Stored data:
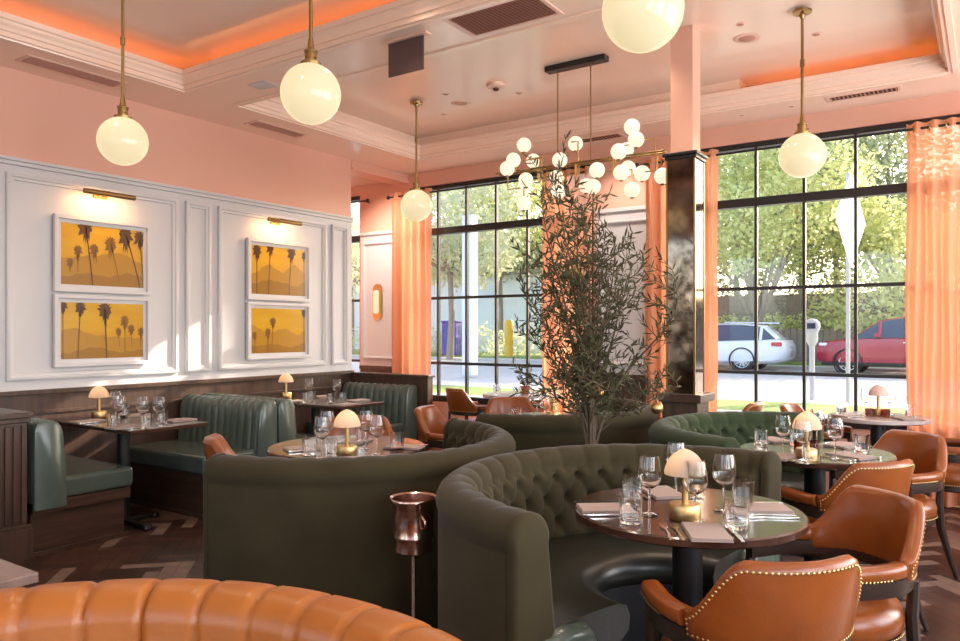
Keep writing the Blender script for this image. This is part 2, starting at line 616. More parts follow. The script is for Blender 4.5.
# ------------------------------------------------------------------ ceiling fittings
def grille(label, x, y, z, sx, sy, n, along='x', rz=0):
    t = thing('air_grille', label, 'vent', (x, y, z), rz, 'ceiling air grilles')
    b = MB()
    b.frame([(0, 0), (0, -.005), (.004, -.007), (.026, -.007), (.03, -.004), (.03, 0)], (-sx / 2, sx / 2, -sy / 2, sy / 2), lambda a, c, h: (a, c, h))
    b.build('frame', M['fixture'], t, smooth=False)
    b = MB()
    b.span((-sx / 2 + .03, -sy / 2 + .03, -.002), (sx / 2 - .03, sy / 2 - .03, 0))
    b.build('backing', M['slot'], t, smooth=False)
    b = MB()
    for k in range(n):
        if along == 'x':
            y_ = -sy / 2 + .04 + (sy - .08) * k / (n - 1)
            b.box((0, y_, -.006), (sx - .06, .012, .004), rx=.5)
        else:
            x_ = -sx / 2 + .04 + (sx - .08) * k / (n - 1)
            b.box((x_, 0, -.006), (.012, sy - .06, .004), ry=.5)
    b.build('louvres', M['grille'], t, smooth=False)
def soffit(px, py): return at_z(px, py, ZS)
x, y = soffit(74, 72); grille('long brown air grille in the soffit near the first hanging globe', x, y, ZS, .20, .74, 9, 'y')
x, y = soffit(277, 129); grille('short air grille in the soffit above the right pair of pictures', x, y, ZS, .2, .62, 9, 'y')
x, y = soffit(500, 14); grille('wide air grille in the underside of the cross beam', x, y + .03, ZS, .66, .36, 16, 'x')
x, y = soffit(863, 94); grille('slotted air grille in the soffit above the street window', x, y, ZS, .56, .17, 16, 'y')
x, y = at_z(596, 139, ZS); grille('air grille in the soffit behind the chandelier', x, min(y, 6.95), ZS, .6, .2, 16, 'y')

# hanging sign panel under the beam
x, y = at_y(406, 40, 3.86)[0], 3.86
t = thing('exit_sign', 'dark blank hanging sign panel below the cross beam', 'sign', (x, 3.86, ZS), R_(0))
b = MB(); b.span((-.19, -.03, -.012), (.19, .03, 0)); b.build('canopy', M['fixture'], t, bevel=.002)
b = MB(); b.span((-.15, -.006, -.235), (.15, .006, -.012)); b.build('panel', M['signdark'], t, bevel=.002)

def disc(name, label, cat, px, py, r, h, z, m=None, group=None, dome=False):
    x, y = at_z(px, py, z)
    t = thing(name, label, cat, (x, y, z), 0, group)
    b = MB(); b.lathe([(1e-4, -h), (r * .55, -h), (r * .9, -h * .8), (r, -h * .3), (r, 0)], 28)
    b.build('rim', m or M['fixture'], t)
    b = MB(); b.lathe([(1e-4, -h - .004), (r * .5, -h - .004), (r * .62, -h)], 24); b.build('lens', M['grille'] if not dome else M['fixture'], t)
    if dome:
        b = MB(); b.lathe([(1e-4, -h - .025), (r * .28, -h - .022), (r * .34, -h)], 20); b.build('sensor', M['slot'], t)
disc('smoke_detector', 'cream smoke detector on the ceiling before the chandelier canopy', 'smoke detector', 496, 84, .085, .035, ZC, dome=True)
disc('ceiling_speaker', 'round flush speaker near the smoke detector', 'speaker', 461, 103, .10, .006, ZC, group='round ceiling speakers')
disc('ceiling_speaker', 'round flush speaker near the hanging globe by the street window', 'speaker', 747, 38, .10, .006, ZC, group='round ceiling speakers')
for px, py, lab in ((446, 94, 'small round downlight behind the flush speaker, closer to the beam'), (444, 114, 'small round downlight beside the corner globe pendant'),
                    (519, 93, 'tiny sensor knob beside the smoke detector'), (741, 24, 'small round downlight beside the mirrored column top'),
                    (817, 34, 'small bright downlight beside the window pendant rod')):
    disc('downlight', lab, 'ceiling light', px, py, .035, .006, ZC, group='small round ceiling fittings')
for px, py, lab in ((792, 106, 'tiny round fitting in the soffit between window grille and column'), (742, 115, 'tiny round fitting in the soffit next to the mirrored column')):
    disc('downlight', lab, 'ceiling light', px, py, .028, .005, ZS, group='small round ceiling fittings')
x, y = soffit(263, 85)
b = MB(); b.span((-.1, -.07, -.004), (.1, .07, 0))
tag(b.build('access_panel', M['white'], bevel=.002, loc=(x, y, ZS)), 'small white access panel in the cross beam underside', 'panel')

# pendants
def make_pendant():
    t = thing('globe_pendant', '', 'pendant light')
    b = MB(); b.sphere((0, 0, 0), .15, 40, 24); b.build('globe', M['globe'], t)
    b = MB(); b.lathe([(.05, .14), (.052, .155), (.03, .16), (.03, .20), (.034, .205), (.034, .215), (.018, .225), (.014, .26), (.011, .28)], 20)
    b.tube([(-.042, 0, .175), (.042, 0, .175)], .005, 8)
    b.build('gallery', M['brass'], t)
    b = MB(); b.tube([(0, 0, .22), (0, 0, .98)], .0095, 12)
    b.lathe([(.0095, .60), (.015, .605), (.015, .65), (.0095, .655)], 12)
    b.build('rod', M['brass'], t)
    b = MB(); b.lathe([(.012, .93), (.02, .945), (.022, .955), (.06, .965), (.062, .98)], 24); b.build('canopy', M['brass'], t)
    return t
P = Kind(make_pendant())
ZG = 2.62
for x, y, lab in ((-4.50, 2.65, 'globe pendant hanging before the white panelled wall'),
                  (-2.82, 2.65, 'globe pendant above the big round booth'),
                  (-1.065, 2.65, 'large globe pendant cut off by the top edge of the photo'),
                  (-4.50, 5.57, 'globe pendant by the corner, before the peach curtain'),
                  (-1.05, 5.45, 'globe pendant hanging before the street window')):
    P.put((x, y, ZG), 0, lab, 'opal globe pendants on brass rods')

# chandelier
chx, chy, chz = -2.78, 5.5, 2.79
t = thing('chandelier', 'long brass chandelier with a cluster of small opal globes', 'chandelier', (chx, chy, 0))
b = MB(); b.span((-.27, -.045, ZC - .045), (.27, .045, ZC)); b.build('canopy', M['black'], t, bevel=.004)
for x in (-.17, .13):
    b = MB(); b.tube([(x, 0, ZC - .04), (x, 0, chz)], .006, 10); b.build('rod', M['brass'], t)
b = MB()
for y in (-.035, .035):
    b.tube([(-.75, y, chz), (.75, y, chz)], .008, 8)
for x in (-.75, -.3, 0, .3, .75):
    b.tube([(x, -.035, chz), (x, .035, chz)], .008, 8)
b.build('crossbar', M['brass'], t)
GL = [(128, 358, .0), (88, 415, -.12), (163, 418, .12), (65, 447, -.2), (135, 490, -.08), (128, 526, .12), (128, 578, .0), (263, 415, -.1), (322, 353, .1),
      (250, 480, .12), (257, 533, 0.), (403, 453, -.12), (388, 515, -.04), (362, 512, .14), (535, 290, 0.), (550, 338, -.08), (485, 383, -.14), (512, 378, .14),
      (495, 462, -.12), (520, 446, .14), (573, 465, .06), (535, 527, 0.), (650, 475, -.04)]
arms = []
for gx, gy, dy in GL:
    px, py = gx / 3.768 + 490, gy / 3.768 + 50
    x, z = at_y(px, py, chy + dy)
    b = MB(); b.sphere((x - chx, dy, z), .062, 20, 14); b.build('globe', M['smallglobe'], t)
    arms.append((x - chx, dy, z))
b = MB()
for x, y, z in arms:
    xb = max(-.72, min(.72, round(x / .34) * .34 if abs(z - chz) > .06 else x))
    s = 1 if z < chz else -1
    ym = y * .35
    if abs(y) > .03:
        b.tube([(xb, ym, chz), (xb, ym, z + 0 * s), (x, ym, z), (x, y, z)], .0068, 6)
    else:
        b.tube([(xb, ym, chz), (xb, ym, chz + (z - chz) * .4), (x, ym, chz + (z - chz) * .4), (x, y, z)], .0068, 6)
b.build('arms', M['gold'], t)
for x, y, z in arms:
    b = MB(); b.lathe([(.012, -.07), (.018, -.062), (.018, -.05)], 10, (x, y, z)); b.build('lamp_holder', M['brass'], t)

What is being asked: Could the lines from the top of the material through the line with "x, y = at_z(596, 139, ZS);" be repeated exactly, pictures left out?

Answer to the exercise:
Keep writing the Blender script for this image. This is part 2, starting at line 616. More parts follow. The script is for Blender 4.5.
# ------------------------------------------------------------------ ceiling fittings
def grille(label, x, y, z, sx, sy, n, along='x', rz=0):
    t = thing('air_grille', label, 'vent', (x, y, z), rz, 'ceiling air grilles')
    b = MB()
    b.frame([(0, 0), (0, -.005), (.004, -.007), (.026, -.007), (.03, -.004), (.03, 0)], (-sx / 2, sx / 2, -sy / 2, sy / 2), lambda a, c, h: (a, c, h))
    b.build('frame', M['fixture'], t, smooth=False)
    b = MB()
    b.span((-sx / 2 + .03, -sy / 2 + .03, -.002), (sx / 2 - .03, sy / 2 - .03, 0))
    b.build('backing', M['slot'], t, smooth=False)
    b = MB()
    for k in range(n):
        if along == 'x':
            y_ = -sy / 2 + .04 + (sy - .08) * k / (n - 1)
            b.box((0, y_, -.006), (sx - .06, .012, .004), rx=.5)
        else:
            x_ = -sx / 2 + .04 + (sx - .08) * k / (n - 1)
            b.box((x_, 0, -.006), (.012, sy - .06, .004), ry=.5)
    b.build('louvres', M['grille'], t, smooth=False)
def soffit(px, py): return at_z(px, py, ZS)
x, y = soffit(74, 72); grille('long brown air grille in the soffit near the first hanging globe', x, y, ZS, .20, .74, 9, 'y')
x, y = soffit(277, 129); grille('short air grille in the soffit above the right pair of pictures', x, y, ZS, .2, .62, 9, 'y')
x, y = soffit(500, 14); grille('wide air grille in the underside of the cross beam', x, y + .03, ZS, .66, .36, 16, 'x')
x, y = soffit(863, 94); grille('slotted air grille in the soffit above the street window', x, y, ZS, .56, .17, 16, 'y')
x, y = at_z(596, 139, ZS); grille('air grille in the soffit behind the chandelier', x, min(y, 6.95), ZS, .6, .2, 16, 'y')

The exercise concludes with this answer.